Last edited 18 Sep 2020

Exurb

Contents

[edit] Introduction

The term exurb, exurbia or exurbian is a US reference to the residential areas well beyond the suburbs. This term is comparable to the UK term, stockbroker belt.

[edit] Residential focus

The residents of these neighbourhoods are often wealthy commuters or exurbanites. These neighbourhoods may also be referred to as commuter towns or bedroom communities.

Exurbs and suburbs are similar in nature. They are dominated by residential properties (and associated services) rather than commercial or industrial facilities. However, there are slight differences between exurbs and suburbs. Suburbs tend to be developed in an area that is near a primary source of employment (such as a major city), while exurbs are more rural and may be separated from the suburbs by green space.

[edit] Resurgence of the exurb

The first use of the term exurb goes back to the 1950s. The concept was popularised by Auguste C. Spectorsky in his 1955 book, 'The Exurbanites'.

The appeal of the exurbs increased dramatically after 2000 and then dipped until about 2010. In 2019, more millennials were moving to the exurbs, reversing the downward trend of the previous decade.

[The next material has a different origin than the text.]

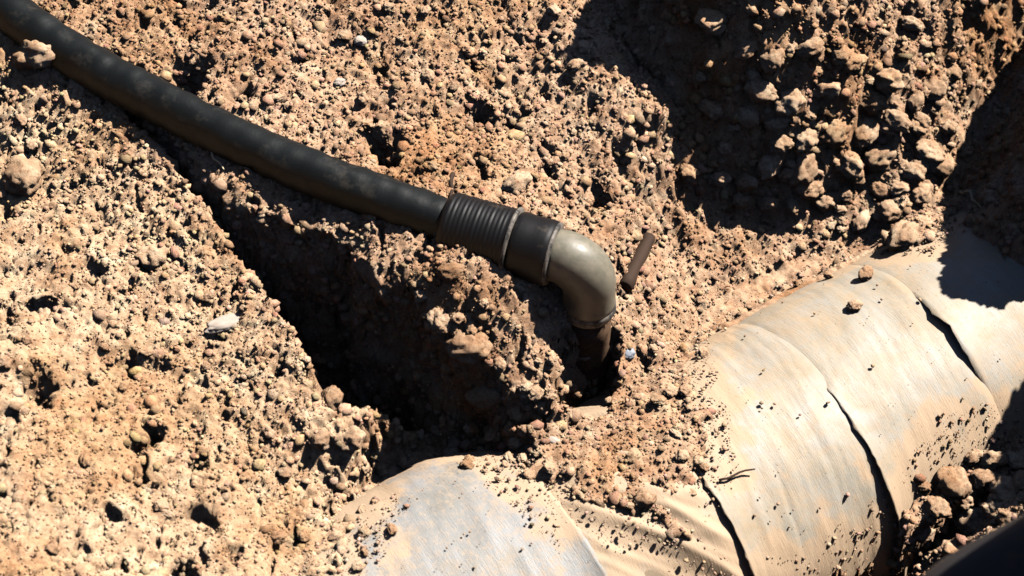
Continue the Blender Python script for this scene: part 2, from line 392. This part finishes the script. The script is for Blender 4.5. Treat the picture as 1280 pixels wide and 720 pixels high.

The attraction of exurbs has several causes, including the need for homes that are affordable, as the cost of city living is beyond reach for some. In addition, the upheaval in the manufacturing sector has resulted in the closure of many large sources of traditional employment. While residents remain in their communities, they may be forced to look for jobs elsewhere in other towns or cities.